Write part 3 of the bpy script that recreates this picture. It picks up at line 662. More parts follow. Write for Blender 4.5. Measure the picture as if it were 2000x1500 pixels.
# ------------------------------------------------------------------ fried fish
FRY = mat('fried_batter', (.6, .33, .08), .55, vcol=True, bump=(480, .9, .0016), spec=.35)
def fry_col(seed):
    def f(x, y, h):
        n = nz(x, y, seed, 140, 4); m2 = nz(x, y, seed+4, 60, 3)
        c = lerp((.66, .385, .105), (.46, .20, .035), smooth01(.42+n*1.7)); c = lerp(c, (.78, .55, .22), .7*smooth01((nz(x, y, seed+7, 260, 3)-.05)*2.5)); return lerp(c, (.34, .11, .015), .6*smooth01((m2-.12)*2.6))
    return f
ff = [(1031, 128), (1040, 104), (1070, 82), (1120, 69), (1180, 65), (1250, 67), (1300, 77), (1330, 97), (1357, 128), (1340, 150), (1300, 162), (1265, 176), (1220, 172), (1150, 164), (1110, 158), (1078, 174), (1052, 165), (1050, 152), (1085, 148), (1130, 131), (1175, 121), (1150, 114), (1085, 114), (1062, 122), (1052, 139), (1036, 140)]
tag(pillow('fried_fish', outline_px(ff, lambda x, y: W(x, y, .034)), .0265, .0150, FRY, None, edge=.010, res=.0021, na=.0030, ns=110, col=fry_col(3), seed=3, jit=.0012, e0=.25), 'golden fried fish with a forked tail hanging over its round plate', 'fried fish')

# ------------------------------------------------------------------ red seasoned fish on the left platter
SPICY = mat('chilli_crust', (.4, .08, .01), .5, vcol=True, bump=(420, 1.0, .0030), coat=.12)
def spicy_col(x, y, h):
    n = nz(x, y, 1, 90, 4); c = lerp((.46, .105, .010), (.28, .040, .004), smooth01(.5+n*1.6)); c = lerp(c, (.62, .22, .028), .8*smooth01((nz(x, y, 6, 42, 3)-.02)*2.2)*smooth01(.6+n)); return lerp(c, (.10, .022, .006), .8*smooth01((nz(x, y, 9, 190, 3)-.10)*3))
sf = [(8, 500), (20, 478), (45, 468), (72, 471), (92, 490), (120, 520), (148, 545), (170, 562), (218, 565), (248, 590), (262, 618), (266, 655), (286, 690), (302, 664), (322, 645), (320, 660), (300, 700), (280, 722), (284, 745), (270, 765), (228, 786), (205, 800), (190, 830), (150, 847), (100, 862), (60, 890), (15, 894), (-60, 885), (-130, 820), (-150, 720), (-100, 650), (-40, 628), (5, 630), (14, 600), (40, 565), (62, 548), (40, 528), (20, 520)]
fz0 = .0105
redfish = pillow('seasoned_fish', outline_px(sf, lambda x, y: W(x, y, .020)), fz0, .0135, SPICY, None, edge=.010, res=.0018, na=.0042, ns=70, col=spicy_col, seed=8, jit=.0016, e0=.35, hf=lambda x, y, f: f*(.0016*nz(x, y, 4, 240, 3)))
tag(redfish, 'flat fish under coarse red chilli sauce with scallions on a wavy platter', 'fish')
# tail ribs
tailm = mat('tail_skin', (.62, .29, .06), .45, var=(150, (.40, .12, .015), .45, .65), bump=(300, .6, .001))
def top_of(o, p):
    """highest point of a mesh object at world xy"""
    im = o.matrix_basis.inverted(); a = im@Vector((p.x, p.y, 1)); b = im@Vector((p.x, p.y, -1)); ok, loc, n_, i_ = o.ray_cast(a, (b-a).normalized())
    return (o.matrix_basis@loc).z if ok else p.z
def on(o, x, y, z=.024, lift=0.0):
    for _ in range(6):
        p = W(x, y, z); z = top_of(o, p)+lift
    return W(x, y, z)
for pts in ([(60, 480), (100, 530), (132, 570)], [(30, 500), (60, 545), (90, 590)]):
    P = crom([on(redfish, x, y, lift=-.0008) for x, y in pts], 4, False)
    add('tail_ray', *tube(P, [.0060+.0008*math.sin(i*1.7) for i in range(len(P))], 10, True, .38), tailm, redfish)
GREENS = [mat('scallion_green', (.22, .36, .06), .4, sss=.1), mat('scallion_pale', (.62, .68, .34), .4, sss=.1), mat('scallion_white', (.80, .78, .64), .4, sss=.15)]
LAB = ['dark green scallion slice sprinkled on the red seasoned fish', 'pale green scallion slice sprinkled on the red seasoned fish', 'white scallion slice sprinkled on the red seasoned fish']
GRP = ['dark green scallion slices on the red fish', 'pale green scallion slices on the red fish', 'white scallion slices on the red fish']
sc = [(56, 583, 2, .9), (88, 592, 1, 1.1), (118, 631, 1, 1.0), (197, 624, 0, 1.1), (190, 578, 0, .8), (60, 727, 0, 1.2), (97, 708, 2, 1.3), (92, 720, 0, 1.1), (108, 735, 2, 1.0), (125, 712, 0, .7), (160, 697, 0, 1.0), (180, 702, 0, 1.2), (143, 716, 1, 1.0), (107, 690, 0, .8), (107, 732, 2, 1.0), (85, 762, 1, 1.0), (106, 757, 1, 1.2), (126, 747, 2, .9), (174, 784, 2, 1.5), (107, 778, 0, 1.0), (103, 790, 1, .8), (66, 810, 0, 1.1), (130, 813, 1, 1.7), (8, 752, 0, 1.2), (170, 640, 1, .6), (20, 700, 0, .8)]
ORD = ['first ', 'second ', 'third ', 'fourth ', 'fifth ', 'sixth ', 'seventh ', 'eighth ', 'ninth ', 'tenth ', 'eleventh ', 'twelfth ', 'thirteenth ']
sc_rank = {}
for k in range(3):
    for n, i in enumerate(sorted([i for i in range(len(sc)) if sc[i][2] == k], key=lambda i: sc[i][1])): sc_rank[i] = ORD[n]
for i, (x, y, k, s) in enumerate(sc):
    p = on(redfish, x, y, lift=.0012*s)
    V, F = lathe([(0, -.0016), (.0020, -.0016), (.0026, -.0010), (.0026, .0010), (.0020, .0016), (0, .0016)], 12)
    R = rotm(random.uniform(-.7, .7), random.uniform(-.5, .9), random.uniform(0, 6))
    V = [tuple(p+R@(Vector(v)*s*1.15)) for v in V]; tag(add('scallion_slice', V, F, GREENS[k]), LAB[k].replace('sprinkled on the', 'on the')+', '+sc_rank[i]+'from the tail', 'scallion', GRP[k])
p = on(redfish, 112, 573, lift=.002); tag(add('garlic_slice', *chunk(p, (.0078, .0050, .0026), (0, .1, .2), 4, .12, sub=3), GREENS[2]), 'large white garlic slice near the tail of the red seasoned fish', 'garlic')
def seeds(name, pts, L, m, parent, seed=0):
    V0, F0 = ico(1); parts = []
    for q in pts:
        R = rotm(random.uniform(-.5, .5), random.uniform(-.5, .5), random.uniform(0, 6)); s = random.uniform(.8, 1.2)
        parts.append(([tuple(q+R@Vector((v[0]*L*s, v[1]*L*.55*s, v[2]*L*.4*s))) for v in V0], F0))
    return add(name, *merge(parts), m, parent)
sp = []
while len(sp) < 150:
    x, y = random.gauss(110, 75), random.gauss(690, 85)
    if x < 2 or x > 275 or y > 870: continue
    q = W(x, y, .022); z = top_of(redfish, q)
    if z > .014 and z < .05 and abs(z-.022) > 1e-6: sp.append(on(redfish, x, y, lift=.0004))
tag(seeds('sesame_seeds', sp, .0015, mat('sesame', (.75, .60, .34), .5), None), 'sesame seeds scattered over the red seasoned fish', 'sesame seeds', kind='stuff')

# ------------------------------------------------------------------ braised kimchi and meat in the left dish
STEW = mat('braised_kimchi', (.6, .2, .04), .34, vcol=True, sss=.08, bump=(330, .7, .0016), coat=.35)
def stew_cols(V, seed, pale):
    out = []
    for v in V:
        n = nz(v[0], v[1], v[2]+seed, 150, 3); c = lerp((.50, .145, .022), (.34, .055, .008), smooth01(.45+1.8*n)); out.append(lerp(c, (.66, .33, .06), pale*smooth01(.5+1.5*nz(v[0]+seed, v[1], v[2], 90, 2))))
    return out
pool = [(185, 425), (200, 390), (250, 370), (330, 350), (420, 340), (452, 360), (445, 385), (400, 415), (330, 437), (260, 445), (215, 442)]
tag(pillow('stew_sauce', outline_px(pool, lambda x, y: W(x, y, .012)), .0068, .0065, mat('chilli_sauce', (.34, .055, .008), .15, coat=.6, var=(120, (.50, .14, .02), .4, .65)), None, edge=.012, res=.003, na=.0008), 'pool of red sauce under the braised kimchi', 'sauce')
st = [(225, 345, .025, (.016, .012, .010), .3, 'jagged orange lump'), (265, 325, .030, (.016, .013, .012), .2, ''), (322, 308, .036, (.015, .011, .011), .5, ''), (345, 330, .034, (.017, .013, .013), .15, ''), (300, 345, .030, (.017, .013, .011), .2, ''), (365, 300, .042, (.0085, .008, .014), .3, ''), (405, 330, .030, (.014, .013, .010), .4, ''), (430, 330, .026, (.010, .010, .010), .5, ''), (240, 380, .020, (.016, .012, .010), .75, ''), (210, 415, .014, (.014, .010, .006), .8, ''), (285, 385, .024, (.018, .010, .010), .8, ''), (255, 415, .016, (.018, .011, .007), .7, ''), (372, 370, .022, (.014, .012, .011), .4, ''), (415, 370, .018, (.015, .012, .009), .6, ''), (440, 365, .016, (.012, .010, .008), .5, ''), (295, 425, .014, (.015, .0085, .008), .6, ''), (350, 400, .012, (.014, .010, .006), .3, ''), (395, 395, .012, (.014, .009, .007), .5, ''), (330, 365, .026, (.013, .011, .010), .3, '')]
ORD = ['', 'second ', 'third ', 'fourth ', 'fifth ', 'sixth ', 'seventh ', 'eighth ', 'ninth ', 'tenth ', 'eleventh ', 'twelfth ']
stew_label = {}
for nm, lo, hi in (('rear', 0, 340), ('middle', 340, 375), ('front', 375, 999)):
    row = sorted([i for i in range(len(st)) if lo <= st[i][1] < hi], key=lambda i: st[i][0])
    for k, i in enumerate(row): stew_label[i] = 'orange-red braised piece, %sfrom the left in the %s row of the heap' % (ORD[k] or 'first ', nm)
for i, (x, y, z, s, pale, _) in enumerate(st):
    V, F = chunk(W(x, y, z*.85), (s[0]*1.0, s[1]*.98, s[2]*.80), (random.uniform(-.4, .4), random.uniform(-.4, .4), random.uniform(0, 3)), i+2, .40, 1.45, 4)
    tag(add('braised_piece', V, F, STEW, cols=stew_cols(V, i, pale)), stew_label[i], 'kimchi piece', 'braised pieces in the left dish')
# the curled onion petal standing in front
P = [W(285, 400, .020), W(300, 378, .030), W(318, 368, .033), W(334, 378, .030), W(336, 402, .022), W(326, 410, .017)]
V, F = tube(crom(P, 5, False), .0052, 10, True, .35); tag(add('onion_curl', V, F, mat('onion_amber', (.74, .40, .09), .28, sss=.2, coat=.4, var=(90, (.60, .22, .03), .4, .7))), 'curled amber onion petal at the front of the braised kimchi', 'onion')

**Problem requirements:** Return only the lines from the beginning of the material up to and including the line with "tag(pillow('fried_fish', outline_px(ff, lambda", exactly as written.

**Response to this task:**
Write part 3 of the bpy script that recreates this picture. It picks up at line 662. More parts follow. Write for Blender 4.5. Measure the picture as if it were 2000x1500 pixels.
# ------------------------------------------------------------------ fried fish
FRY = mat('fried_batter', (.6, .33, .08), .55, vcol=True, bump=(480, .9, .0016), spec=.35)
def fry_col(seed):
    def f(x, y, h):
        n = nz(x, y, seed, 140, 4); m2 = nz(x, y, seed+4, 60, 3)
        c = lerp((.66, .385, .105), (.46, .20, .035), smooth01(.42+n*1.7)); c = lerp(c, (.78, .55, .22), .7*smooth01((nz(x, y, seed+7, 260, 3)-.05)*2.5)); return lerp(c, (.34, .11, .015), .6*smooth01((m2-.12)*2.6))
    return f
ff = [(1031, 128), (1040, 104), (1070, 82), (1120, 69), (1180, 65), (1250, 67), (1300, 77), (1330, 97), (1357, 128), (1340, 150), (1300, 162), (1265, 176), (1220, 172), (1150, 164), (1110, 158), (1078, 174), (1052, 165), (1050, 152), (1085, 148), (1130, 131), (1175, 121), (1150, 114), (1085, 114), (1062, 122), (1052, 139), (1036, 140)]
tag(pillow('fried_fish', outline_px(ff, lambda x, y: W(x, y, .034)), .0265, .0150, FRY, None, edge=.010, res=.0021, na=.0030, ns=110, col=fry_col(3), seed=3, jit=.0012, e0=.25), 'golden fried fish with a forked tail hanging over its round plate', 'fried fish')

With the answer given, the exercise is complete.